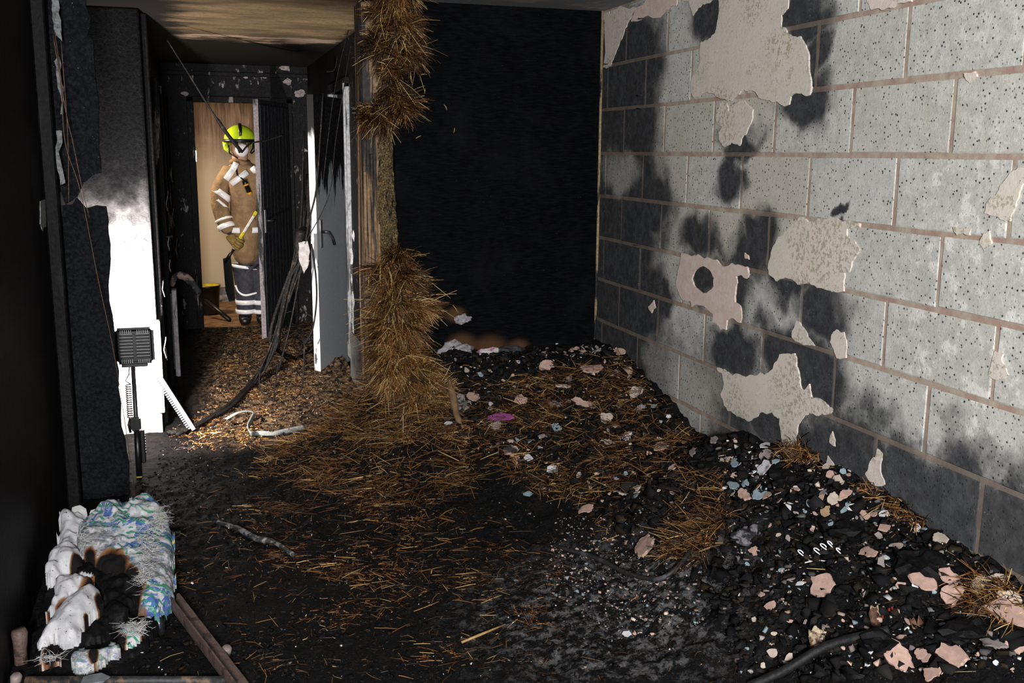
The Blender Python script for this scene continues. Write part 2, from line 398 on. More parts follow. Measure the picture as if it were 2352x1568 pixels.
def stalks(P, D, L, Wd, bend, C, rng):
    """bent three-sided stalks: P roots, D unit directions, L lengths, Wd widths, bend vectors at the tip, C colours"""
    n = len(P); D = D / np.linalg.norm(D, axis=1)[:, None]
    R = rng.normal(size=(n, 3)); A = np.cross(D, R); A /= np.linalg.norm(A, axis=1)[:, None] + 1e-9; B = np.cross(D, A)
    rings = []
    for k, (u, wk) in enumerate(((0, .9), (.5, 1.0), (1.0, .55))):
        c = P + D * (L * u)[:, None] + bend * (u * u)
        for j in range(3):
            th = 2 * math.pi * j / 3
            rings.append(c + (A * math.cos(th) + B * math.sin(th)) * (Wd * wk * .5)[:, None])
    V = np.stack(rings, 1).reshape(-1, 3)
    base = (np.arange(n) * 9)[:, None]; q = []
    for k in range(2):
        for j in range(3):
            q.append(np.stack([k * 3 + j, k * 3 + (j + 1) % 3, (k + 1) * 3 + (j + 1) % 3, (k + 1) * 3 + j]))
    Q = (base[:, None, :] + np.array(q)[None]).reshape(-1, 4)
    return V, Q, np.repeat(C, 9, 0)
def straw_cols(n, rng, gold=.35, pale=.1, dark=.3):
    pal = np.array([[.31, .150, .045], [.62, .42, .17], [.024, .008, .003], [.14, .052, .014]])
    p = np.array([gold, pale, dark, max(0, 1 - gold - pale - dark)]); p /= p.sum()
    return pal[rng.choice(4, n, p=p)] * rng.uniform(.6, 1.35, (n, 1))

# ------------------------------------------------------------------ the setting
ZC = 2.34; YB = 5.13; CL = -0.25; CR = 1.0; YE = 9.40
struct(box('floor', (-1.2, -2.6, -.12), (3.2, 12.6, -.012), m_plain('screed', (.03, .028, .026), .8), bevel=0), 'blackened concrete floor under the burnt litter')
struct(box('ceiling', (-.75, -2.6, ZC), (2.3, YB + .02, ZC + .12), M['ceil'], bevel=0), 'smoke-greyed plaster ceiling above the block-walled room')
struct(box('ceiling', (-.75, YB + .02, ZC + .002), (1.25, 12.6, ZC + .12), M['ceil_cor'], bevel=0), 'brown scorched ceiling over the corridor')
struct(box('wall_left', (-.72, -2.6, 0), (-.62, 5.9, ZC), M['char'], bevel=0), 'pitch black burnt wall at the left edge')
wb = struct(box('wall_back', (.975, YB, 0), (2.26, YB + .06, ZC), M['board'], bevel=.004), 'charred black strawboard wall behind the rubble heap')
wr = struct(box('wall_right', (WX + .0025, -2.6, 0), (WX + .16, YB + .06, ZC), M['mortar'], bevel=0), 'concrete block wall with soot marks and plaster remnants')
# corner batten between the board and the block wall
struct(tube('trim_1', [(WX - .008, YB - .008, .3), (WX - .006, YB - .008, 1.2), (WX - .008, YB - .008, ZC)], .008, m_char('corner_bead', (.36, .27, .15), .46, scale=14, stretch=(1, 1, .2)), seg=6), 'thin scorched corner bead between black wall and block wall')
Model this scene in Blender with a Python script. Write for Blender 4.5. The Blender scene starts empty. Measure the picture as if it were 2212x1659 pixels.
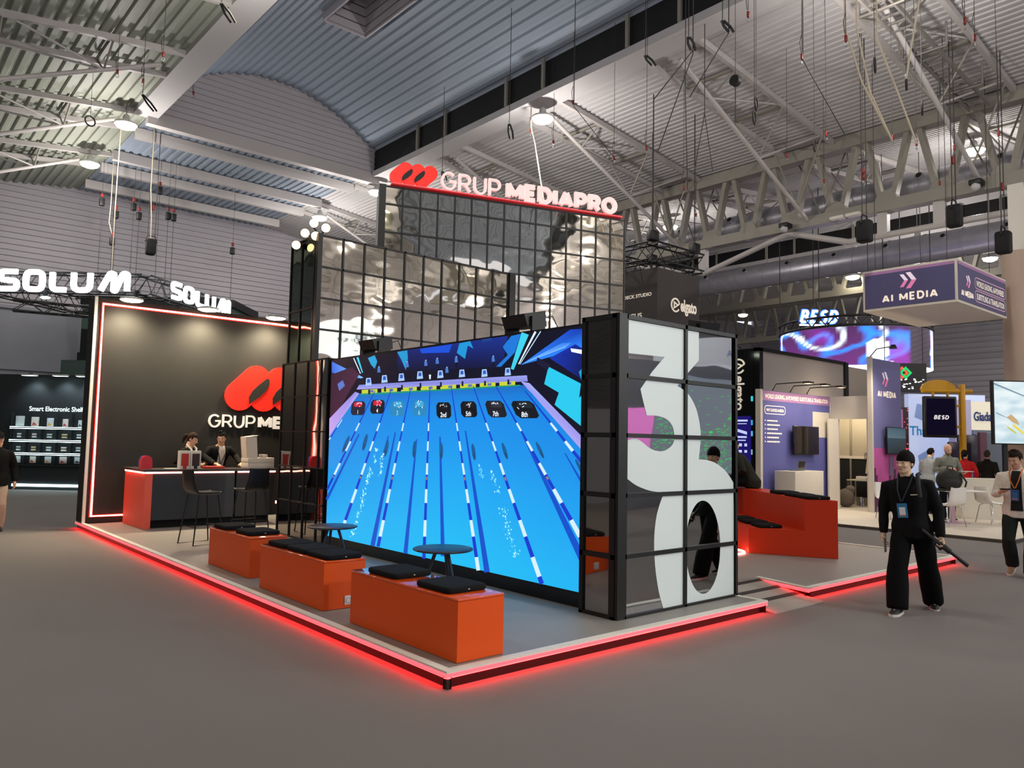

-*-*-

What is required
Write out all the records again, exactly, minus any pictures.

Result below
The Blender Python script for this scene continues. Write part 2, from line 398 on. More parts follow. Measure the picture as if it were 2352x1568 pixels.
def stalks(P, D, L, Wd, bend, C, rng):
    """bent three-sided stalks: P roots, D unit directions, L lengths, Wd widths, bend vectors at the tip, C colours"""
    n = len(P); D = D / np.linalg.norm(D, axis=1)[:, None]
    R = rng.normal(size=(n, 3)); A = np.cross(D, R); A /= np.linalg.norm(A, axis=1)[:, None] + 1e-9; B = np.cross(D, A)
    rings = []
    for k, (u, wk) in enumerate(((0, .9), (.5, 1.0), (1.0, .55))):
        c = P + D * (L * u)[:, None] + bend * (u * u)
        for j in range(3):
            th = 2 * math.pi * j / 3
            rings.append(c + (A * math.cos(th) + B * math.sin(th)) * (Wd * wk * .5)[:, None])
    V = np.stack(rings, 1).reshape(-1, 3)
    base = (np.arange(n) * 9)[:, None]; q = []
    for k in range(2):
        for j in range(3):
            q.append(np.stack([k * 3 + j, k * 3 + (j + 1) % 3, (k + 1) * 3 + (j + 1) % 3, (k + 1) * 3 + j]))
    Q = (base[:, None, :] + np.array(q)[None]).reshape(-1, 4)
    return V, Q, np.repeat(C, 9, 0)
def straw_cols(n, rng, gold=.35, pale=.1, dark=.3):
    pal = np.array([[.31, .150, .045], [.62, .42, .17], [.024, .008, .003], [.14, .052, .014]])
    p = np.array([gold, pale, dark, max(0, 1 - gold - pale - dark)]); p /= p.sum()
    return pal[rng.choice(4, n, p=p)] * rng.uniform(.6, 1.35, (n, 1))

# ------------------------------------------------------------------ the setting
ZC = 2.34; YB = 5.13; CL = -0.25; CR = 1.0; YE = 9.40
struct(box('floor', (-1.2, -2.6, -.12), (3.2, 12.6, -.012), m_plain('screed', (.03, .028, .026), .8), bevel=0), 'blackened concrete floor under the burnt litter')
struct(box('ceiling', (-.75, -2.6, ZC), (2.3, YB + .02, ZC + .12), M['ceil'], bevel=0), 'smoke-greyed plaster ceiling above the block-walled room')
struct(box('ceiling', (-.75, YB + .02, ZC + .002), (1.25, 12.6, ZC + .12), M['ceil_cor'], bevel=0), 'brown scorched ceiling over the corridor')
struct(box('wall_left', (-.72, -2.6, 0), (-.62, 5.9, ZC), M['char'], bevel=0), 'pitch black burnt wall at the left edge')
wb = struct(box('wall_back', (.975, YB, 0), (2.26, YB + .06, ZC), M['board'], bevel=.004), 'charred black strawboard wall behind the rubble heap')
wr = struct(box('wall_right', (WX + .0025, -2.6, 0), (WX + .16, YB + .06, ZC), M['mortar'], bevel=0), 'concrete block wall with soot marks and plaster remnants')
# corner batten between the board and the block wall
struct(tube('trim_1', [(WX - .008, YB - .008, .3), (WX - .006, YB - .008, 1.2), (WX - .008, YB - .008, ZC)], .008, m_char('corner_bead', (.36, .27, .15), .46, scale=14, stretch=(1, 1, .2)), seg=6), 'thin scorched corner bead between black wall and block wall')
Model this scene in Blender with a Python script. Write for Blender 4.5. The Blender scene starts empty. Measure the picture as if it were 2212x1659 pixels.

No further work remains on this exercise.